Documentary about Phoenix tamale maker wins at film festivals

Bradley Smith (left) and John Avila attended the Palm Springs International Film Festival in June 2022.

A documentary film tracking a Phoenix man’s journey from prison cook to food truck owner and advocate for the formerly incarcerated has won two festival awards.

The short film “Tamalero” is centered around the story of John Avila, a former inmate who perfected the art of making tamales from commissary items while he was incarcerated. Once released, he began selling the tamales from his Prison Pies food truck.

The documentary’s producer is Arizona State University graduate film student Bradley Smith. The two met at a neighborhood potluck where Avila contributed his specialty tamales, and the idea for the film was born.

“Tamalero” was released in 2022 and entered into multiple film festivals around the country. The film was voted Best Experimental Short Film by the audience at the New Orleans Film Festival last fall. It also won the Best Local Voice award at Emerge Festival 2022: Eating at the Edges, an event at Arizona State University that explores food sustainability.

“I was shocked, to be honest. I never expected (the film) to go that far,” Avila said.

The wins came after it was first entered in the Palm Springs International ShortFest in June 2022.

“Once I knew it was going to premiere somewhere, I spent two full weeks dialing it in and tightening up certain areas,” Smith said about the film, which runs only 10 minutes, 26 seconds.

“Tamalero,” which translates into “tamale maker” in English, is narrated by Avila and details his journey. While he was in prison, Avila ate a prison-style tamale that an inmate made him. It was made using crushed Doritos with water for masa and filled with meat, items he could buy at the commissary. In the film, Avila shares how the food allowed him to feel a sense of home and connection to his grandmother, who made tamales when he was young.

“If you’ve never been to prison, you just think of all the bad stuff. I wanted to show something different that people never heard of,” said Avila, who was first jailed in 2002 at age 21 for DUI. 

After the film, Avila found people wanted to hear his story.

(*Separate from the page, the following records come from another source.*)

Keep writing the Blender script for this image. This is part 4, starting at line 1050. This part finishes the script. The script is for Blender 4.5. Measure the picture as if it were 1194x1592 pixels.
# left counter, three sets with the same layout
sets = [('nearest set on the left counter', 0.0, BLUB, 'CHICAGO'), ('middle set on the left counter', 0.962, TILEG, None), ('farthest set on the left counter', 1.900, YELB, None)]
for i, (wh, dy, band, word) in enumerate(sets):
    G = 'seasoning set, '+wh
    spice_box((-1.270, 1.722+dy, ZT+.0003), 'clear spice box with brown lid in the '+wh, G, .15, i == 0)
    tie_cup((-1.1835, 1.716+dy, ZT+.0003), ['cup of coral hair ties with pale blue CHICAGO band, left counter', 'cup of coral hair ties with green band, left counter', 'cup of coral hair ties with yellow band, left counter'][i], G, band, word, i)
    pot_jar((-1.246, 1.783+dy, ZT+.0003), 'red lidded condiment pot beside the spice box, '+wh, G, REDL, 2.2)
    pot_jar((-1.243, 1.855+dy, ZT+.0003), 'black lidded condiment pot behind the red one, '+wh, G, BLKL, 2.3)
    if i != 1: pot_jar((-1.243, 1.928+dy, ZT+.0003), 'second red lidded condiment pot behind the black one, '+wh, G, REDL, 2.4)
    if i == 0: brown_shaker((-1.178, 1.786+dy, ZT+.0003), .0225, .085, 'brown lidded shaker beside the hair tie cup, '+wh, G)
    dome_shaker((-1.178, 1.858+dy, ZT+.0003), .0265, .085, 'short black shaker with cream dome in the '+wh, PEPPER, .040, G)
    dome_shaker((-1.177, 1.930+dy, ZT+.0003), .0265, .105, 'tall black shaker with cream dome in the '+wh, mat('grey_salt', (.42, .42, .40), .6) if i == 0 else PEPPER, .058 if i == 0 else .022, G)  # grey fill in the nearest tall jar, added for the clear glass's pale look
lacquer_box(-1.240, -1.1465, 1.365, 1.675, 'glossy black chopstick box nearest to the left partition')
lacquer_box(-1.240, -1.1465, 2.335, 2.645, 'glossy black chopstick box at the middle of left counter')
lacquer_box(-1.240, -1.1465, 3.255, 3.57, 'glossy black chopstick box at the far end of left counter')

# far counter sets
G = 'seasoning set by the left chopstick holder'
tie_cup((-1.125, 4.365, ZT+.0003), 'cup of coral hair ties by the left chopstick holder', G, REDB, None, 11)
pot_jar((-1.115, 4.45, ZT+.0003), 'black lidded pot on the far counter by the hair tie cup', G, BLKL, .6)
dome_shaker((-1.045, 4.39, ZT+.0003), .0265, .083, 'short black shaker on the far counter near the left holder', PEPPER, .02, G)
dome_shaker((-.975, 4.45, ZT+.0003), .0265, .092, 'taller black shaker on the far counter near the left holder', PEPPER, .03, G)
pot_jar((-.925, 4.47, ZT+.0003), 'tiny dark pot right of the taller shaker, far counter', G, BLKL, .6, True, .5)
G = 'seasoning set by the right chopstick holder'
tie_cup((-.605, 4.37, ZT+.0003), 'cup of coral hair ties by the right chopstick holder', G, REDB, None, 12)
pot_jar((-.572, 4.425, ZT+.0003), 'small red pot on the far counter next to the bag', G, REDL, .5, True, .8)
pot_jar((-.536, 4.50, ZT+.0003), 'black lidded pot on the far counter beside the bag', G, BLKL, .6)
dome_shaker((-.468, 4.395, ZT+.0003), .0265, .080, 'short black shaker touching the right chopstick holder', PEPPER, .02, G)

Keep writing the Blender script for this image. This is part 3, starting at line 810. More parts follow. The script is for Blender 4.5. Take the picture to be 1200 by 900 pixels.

In October 2022, he shared his story onstage at Arizona Storytellers, an Arizona Republic-sponsored night of live storytelling that’s recorded to air on KJZZ. He speaks at other public events, as well, and regularly posts video interviews with former inmates on the Barrio Stories website, which captures the history of Arizona’s historic Mexican American neighborhoods and people.

“I’m trying to help people get their rights restored and get visitation for their kids. Everything that involves them getting out and back on their feet again,” Avila said.